---- SOURCE DATA

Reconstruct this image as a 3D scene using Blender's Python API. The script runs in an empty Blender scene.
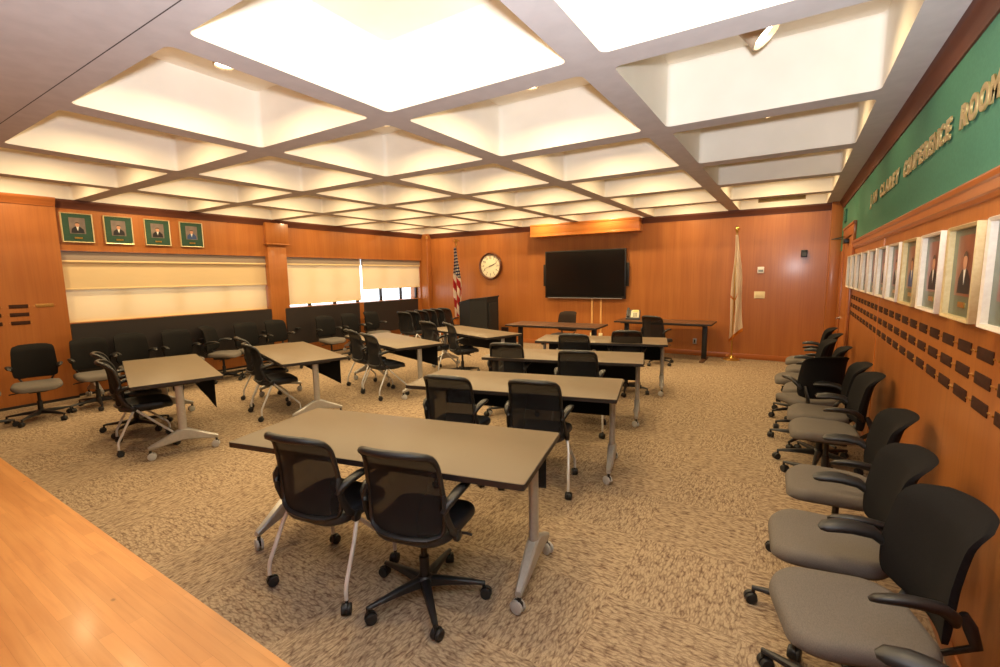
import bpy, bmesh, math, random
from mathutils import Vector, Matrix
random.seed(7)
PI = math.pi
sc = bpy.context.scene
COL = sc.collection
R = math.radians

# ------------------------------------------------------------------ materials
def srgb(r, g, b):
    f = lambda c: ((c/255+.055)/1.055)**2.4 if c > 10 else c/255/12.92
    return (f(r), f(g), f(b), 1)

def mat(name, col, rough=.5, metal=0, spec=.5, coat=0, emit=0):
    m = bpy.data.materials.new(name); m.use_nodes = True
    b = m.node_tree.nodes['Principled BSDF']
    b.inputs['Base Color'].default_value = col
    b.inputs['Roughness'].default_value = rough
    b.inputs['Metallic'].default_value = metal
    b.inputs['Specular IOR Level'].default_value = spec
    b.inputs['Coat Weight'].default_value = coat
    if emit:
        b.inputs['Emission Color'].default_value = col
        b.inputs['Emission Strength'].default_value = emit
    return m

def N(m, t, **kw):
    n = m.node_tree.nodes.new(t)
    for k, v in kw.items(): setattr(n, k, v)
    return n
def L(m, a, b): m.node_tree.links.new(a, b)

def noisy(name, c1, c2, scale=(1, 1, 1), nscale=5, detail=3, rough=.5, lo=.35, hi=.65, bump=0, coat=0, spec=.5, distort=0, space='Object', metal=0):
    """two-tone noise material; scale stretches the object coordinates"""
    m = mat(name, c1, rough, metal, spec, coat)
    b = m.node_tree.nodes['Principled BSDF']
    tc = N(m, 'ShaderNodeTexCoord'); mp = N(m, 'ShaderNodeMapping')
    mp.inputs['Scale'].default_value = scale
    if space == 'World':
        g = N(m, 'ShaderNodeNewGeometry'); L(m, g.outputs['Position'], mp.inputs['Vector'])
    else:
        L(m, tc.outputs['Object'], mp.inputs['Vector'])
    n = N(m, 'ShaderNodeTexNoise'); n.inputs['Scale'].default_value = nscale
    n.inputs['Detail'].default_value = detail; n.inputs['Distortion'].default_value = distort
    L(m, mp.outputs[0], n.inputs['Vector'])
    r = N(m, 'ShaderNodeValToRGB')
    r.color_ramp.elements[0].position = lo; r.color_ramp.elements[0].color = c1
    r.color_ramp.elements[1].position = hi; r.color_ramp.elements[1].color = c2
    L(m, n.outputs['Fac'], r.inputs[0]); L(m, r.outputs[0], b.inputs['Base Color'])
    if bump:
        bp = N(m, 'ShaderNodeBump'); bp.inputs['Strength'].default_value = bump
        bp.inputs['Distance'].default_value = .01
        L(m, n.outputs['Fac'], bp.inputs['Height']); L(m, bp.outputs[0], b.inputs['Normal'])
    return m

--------

• _SHORT TASK_
Extract all the data above exactly, excluding every picture.

• _ANSWER TO THIS EXERCISE_
Reconstruct this image as a 3D scene using Blender's Python API. The script runs in an empty Blender scene.
import bpy, bmesh, math, random
from mathutils import Vector, Matrix
random.seed(7)
PI = math.pi
sc = bpy.context.scene
COL = sc.collection
R = math.radians

# ------------------------------------------------------------------ materials
def srgb(r, g, b):
    f = lambda c: ((c/255+.055)/1.055)**2.4 if c > 10 else c/255/12.92
    return (f(r), f(g), f(b), 1)

def mat(name, col, rough=.5, metal=0, spec=.5, coat=0, emit=0):
    m = bpy.data.materials.new(name); m.use_nodes = True
    b = m.node_tree.nodes['Principled BSDF']
    b.inputs['Base Color'].default_value = col
    b.inputs['Roughness'].default_value = rough
    b.inputs['Metallic'].default_value = metal
    b.inputs['Specular IOR Level'].default_value = spec
    b.inputs['Coat Weight'].default_value = coat
    if emit:
        b.inputs['Emission Color'].default_value = col
        b.inputs['Emission Strength'].default_value = emit
    return m

def N(m, t, **kw):
    n = m.node_tree.nodes.new(t)
    for k, v in kw.items(): setattr(n, k, v)
    return n
def L(m, a, b): m.node_tree.links.new(a, b)

def noisy(name, c1, c2, scale=(1, 1, 1), nscale=5, detail=3, rough=.5, lo=.35, hi=.65, bump=0, coat=0, spec=.5, distort=0, space='Object', metal=0):
    """two-tone noise material; scale stretches the object coordinates"""
    m = mat(name, c1, rough, metal, spec, coat)
    b = m.node_tree.nodes['Principled BSDF']
    tc = N(m, 'ShaderNodeTexCoord'); mp = N(m, 'ShaderNodeMapping')
    mp.inputs['Scale'].default_value = scale
    if space == 'World':
        g = N(m, 'ShaderNodeNewGeometry'); L(m, g.outputs['Position'], mp.inputs['Vector'])
    else:
        L(m, tc.outputs['Object'], mp.inputs['Vector'])
    n = N(m, 'ShaderNodeTexNoise'); n.inputs['Scale'].default_value = nscale
    n.inputs['Detail'].default_value = detail; n.inputs['Distortion'].default_value = distort
    L(m, mp.outputs[0], n.inputs['Vector'])
    r = N(m, 'ShaderNodeValToRGB')
    r.color_ramp.elements[0].position = lo; r.color_ramp.elements[0].color = c1
    r.color_ramp.elements[1].position = hi; r.color_ramp.elements[1].color = c2
    L(m, n.outputs['Fac'], r.inputs[0]); L(m, r.outputs[0], b.inputs['Base Color'])
    if bump:
        bp = N(m, 'ShaderNodeBump'); bp.inputs['Strength'].default_value = bump
        bp.inputs['Distance'].default_value = .01
        L(m, n.outputs['Fac'], bp.inputs['Height']); L(m, bp.outputs[0], b.inputs['Normal'])
    return m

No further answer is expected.